Scripts that build scenes
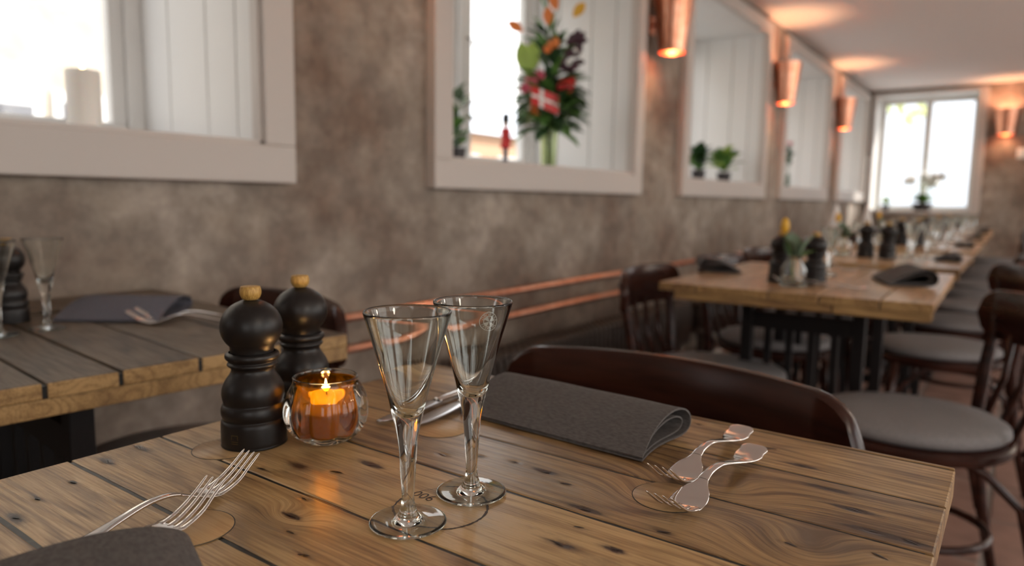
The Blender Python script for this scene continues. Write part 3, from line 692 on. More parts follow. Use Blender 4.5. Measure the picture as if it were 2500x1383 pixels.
def make_glass():
    t = thing('snaps_glass', '', 'glass')
    o_, i_ = glass_profile(); o_ = o_[:4] + fine_(o_[4:], 3); i_ = fine_(i_, 2); pr = o_ + i_
    no = len(o_)
    def md(i, g, z):
        if i < no and .012 < z < .09: return 1 + .10 * math.sin(PI * min(1, (z - .012) / .02)) * 0 + .055 * math.sin(2 * g + z * 95) * min(1, (z - .012) / .015) * min(1, (.09 - z) / .02)
        if i >= no and z < .125: return 1 + .05 * math.sin(2 * g + z * 80) * min(1, (.125 - z) / .03)
        return 1
    MB().lathe(pr, 72, mod=md).build('glass_body', M['glass'], t, smooth=True)
    return t
gl = make_glass()
place(gl, (.360, .351, .7503), 0, 'clear tapered snaps glass nearest the camera, left of the etched one')
g2 = copy_tree(gl); g2.location = (.4305, .348, .7503); g2['label'] = 'clear tapered snaps glass with an etched round emblem, right of the pair'
# etched emblem wrapped on the far side of the bowl
def cone_r(z): return .0200 + (z - .118) * (.0278 - .0200) / (.145 - .118)
fw = math.atan2(.628, .777); phi = math.radians(33); th0 = fw - phi; zc = .1385
def wrapc(u, v):
    z = zc + v * .78; r = cone_r(z) + .00012; g = th0 + u / r; return (r * math.cos(g), r * math.sin(g), z)
em = MB(); R_ = .0094
def ringf(r0, r1, n=56, skip=None, m_=em):
    for k in range(n):
        a0, a1 = 2*PI*k/n, 2*PI*(k+1)/n
        if skip and skip((a0+a1)/2, (r0+r1)/2): continue
        m_.add([wrapc(r0*math.cos(a0), r0*math.sin(a0)), wrapc(r1*math.cos(a0), r1*math.sin(a0)), wrapc(r1*math.cos(a1), r1*math.sin(a1)), wrapc(r0*math.cos(a1), r0*math.sin(a1))], [(0, 1, 2, 3)])
ringf(R_ * .93, R_)
def sk(a, r):
    d = abs(((a + PI/4) % (PI/2)) - PI/4); return r < R_ * .52 and d * r < r * .36
for q in range(8): ringf(R_ * (.04 + .07 * q), R_ * (.04 + .07 * (q + 1)), skip=sk)
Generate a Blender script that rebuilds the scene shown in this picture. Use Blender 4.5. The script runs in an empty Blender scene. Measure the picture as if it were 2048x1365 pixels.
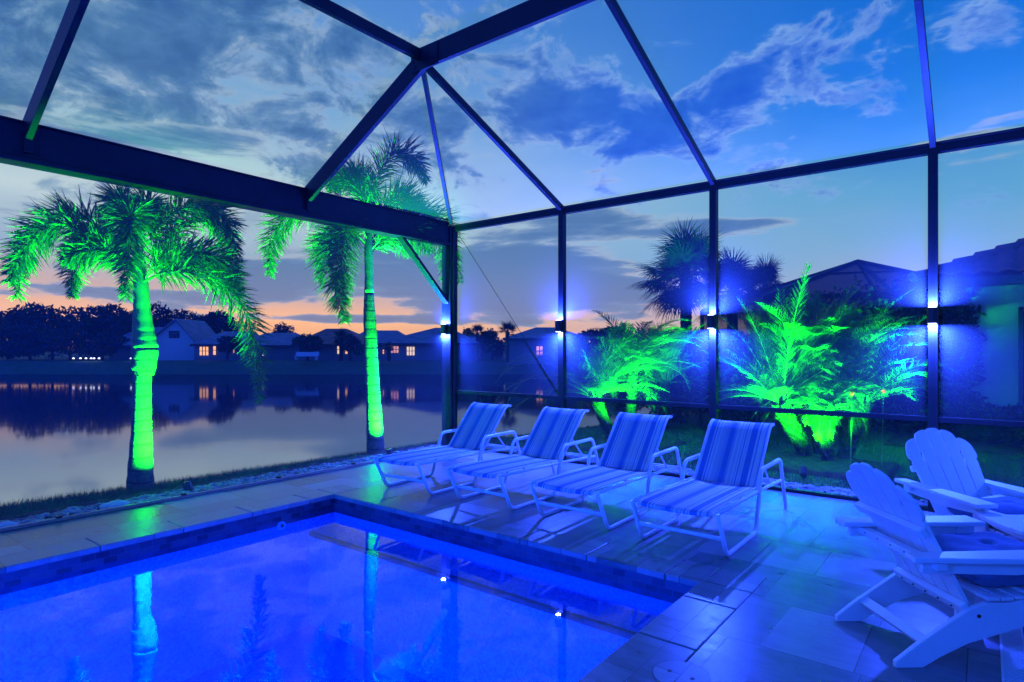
import bpy, math, random
import numpy as np
from mathutils import Vector, Matrix
random.seed(7); rng = np.random.default_rng(7)
PI = math.pi
S = bpy.context.scene
# ------------------------------------------------------------------ camera
F, HZ, CH, TH = 1215.0, 700.0, 1.5, math.radians(37.9)
RV = Vector((math.cos(TH), math.sin(TH), 0)); DV = Vector((-math.sin(TH), math.cos(TH), 0))
C0 = Vector((6.55, -6.86, CH))
cd = bpy.data.cameras.new("camera"); cam = bpy.data.objects.new("camera", cd)
S.collection.objects.link(cam); S.camera = cam
cam.location = C0; cam.rotation_euler = (PI/2, 0, TH)
cd.sensor_width = 36; cd.lens = F/2048*36; cd.shift_y = (HZ-682.5)/2048
cd.clip_start = .05; cd.clip_end = 3000
def PD(u, v, d): return C0 + d*(DV + RV*((u-1024)/F) + Vector((0, 0, (HZ-v)/F)))
def GP(u, v, z=0): return PD(u, v, F*(CH-z)/(v-HZ))
# ------------------------------------------------------------------ world: dusk sky
S.view_settings.view_transform = 'Standard'; S.view_settings.look = 'None'
S.view_settings.exposure = 0; S.cycles.max_bounces = 5; S.cycles.transparent_max_bounces = 14; S.cycles.glossy_bounces = 3; S.cycles.diffuse_bounces = 3; S.cycles.transmission_bounces = 3; S.view_settings.gamma = 1
W = bpy.data.worlds.new("World"); S.world = W; W.use_nodes = True
class N:
    """small expression builder over shader math nodes"""
    t = None
    def __init__(s, k): s.k = k
    @staticmethod
    def m(op, *a, clamp=False):
        n = N.t.nodes.new('ShaderNodeMath'); n.operation = op; n.use_clamp = clamp
        for i, x in enumerate(a):
            if isinstance(x, N): N.t.links.new(x.k, n.inputs[i])
            else: n.inputs[i].default_value = x
        return N(n.outputs[0])
    def __add__(s, o): return N.m('ADD', s, o)
    __radd__ = __add__
    def __sub__(s, o): return N.m('SUBTRACT', s, o)
    def __rsub__(s, o): return N.m('SUBTRACT', o, s)
    def __mul__(s, o): return N.m('MULTIPLY', s, o)
    __rmul__ = __mul__
    def __truediv__(s, o): return N.m('DIVIDE', s, o)
    def smooth(s, a, b):
        n = N.t.nodes.new('ShaderNodeMapRange'); n.interpolation_type = 'SMOOTHSTEP'
        N.t.links.new(s.k, n.inputs[0]); n.inputs[1].default_value = a; n.inputs[2].default_value = b
        return N(n.outputs[0])
def comb(x, y, z=0.0):
    n = N.t.nodes.new('ShaderNodeCombineXYZ')
    for i, a in enumerate((x, y, z)):
        if isinstance(a, N): N.t.links.new(a.k, n.inputs[i])
        else: n.inputs[i].default_value = a
    return n.outputs[0]
def noise(vec, scale, det=6, rough=.55, dist=0.0):
    n = N.t.nodes.new('ShaderNodeTexNoise'); N.t.links.new(vec, n.inputs['Vector'])
    n.inputs['Scale'].default_value = scale; n.inputs['Detail'].default_value = det
    n.inputs['Roughness'].default_value = rough; n.inputs['Distortion'].default_value = dist
    return N(n.outputs[0])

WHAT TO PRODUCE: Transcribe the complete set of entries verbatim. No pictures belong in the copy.

WRITTEN ANSWER:
The Blender Python script for this scene continues. Write part 3, from line 692 on. More parts follow. Use Blender 4.5. Measure the picture as if it were 2500x1383 pixels.
def make_glass():
    t = thing('snaps_glass', '', 'glass')
    o_, i_ = glass_profile(); o_ = o_[:4] + fine_(o_[4:], 3); i_ = fine_(i_, 2); pr = o_ + i_
    no = len(o_)
    def md(i, g, z):
        if i < no and .012 < z < .09: return 1 + .10 * math.sin(PI * min(1, (z - .012) / .02)) * 0 + .055 * math.sin(2 * g + z * 95) * min(1, (z - .012) / .015) * min(1, (.09 - z) / .02)
        if i >= no and z < .125: return 1 + .05 * math.sin(2 * g + z * 80) * min(1, (.125 - z) / .03)
        return 1
    MB().lathe(pr, 72, mod=md).build('glass_body', M['glass'], t, smooth=True)
    return t
gl = make_glass()
place(gl, (.360, .351, .7503), 0, 'clear tapered snaps glass nearest the camera, left of the etched one')
g2 = copy_tree(gl); g2.location = (.4305, .348, .7503); g2['label'] = 'clear tapered snaps glass with an etched round emblem, right of the pair'
# etched emblem wrapped on the far side of the bowl
def cone_r(z): return .0200 + (z - .118) * (.0278 - .0200) / (.145 - .118)
fw = math.atan2(.628, .777); phi = math.radians(33); th0 = fw - phi; zc = .1385
def wrapc(u, v):
    z = zc + v * .78; r = cone_r(z) + .00012; g = th0 + u / r; return (r * math.cos(g), r * math.sin(g), z)
em = MB(); R_ = .0094
def ringf(r0, r1, n=56, skip=None, m_=em):
    for k in range(n):
        a0, a1 = 2*PI*k/n, 2*PI*(k+1)/n
        if skip and skip((a0+a1)/2, (r0+r1)/2): continue
        m_.add([wrapc(r0*math.cos(a0), r0*math.sin(a0)), wrapc(r1*math.cos(a0), r1*math.sin(a0)), wrapc(r1*math.cos(a1), r1*math.sin(a1)), wrapc(r0*math.cos(a1), r0*math.sin(a1))], [(0, 1, 2, 3)])
ringf(R_ * .93, R_)
def sk(a, r):
    d = abs(((a + PI/4) % (PI/2)) - PI/4); return r < R_ * .52 and d * r < r * .36
for q in range(8): ringf(R_ * (.04 + .07 * q), R_ * (.04 + .07 * (q + 1)), skip=sk)
Generate a Blender script that rebuilds the scene shown in this picture. Use Blender 4.5. The script runs in an empty Blender scene. Measure the picture as if it were 2048x1365 pixels.
import bpy, math, random
import numpy as np
from mathutils import Vector, Matrix
random.seed(7); rng = np.random.default_rng(7)
PI = math.pi
S = bpy.context.scene
# ------------------------------------------------------------------ camera
F, HZ, CH, TH = 1215.0, 700.0, 1.5, math.radians(37.9)
RV = Vector((math.cos(TH), math.sin(TH), 0)); DV = Vector((-math.sin(TH), math.cos(TH), 0))
C0 = Vector((6.55, -6.86, CH))
cd = bpy.data.cameras.new("camera"); cam = bpy.data.objects.new("camera", cd)
S.collection.objects.link(cam); S.camera = cam
cam.location = C0; cam.rotation_euler = (PI/2, 0, TH)
cd.sensor_width = 36; cd.lens = F/2048*36; cd.shift_y = (HZ-682.5)/2048
cd.clip_start = .05; cd.clip_end = 3000
def PD(u, v, d): return C0 + d*(DV + RV*((u-1024)/F) + Vector((0, 0, (HZ-v)/F)))
def GP(u, v, z=0): return PD(u, v, F*(CH-z)/(v-HZ))
# ------------------------------------------------------------------ world: dusk sky
S.view_settings.view_transform = 'Standard'; S.view_settings.look = 'None'
S.view_settings.exposure = 0; S.cycles.max_bounces = 5; S.cycles.transparent_max_bounces = 14; S.cycles.glossy_bounces = 3; S.cycles.diffuse_bounces = 3; S.cycles.transmission_bounces = 3; S.view_settings.gamma = 1
W = bpy.data.worlds.new("World"); S.world = W; W.use_nodes = True
class N:
    """small expression builder over shader math nodes"""
    t = None
    def __init__(s, k): s.k = k
    @staticmethod
    def m(op, *a, clamp=False):
        n = N.t.nodes.new('ShaderNodeMath'); n.operation = op; n.use_clamp = clamp
        for i, x in enumerate(a):
            if isinstance(x, N): N.t.links.new(x.k, n.inputs[i])
            else: n.inputs[i].default_value = x
        return N(n.outputs[0])
    def __add__(s, o): return N.m('ADD', s, o)
    __radd__ = __add__
    def __sub__(s, o): return N.m('SUBTRACT', s, o)
    def __rsub__(s, o): return N.m('SUBTRACT', o, s)
    def __mul__(s, o): return N.m('MULTIPLY', s, o)
    __rmul__ = __mul__
    def __truediv__(s, o): return N.m('DIVIDE', s, o)
    def smooth(s, a, b):
        n = N.t.nodes.new('ShaderNodeMapRange'); n.interpolation_type = 'SMOOTHSTEP'
        N.t.links.new(s.k, n.inputs[0]); n.inputs[1].default_value = a; n.inputs[2].default_value = b
        return N(n.outputs[0])
def comb(x, y, z=0.0):
    n = N.t.nodes.new('ShaderNodeCombineXYZ')
    for i, a in enumerate((x, y, z)):
        if isinstance(a, N): N.t.links.new(a.k, n.inputs[i])
        else: n.inputs[i].default_value = a
    return n.outputs[0]
def noise(vec, scale, det=6, rough=.55, dist=0.0):
    n = N.t.nodes.new('ShaderNodeTexNoise'); N.t.links.new(vec, n.inputs['Vector'])
    n.inputs['Scale'].default_value = scale; n.inputs['Detail'].default_value = det
    n.inputs['Roughness'].default_value = rough; n.inputs['Distortion'].default_value = dist
    return N(n.outputs[0])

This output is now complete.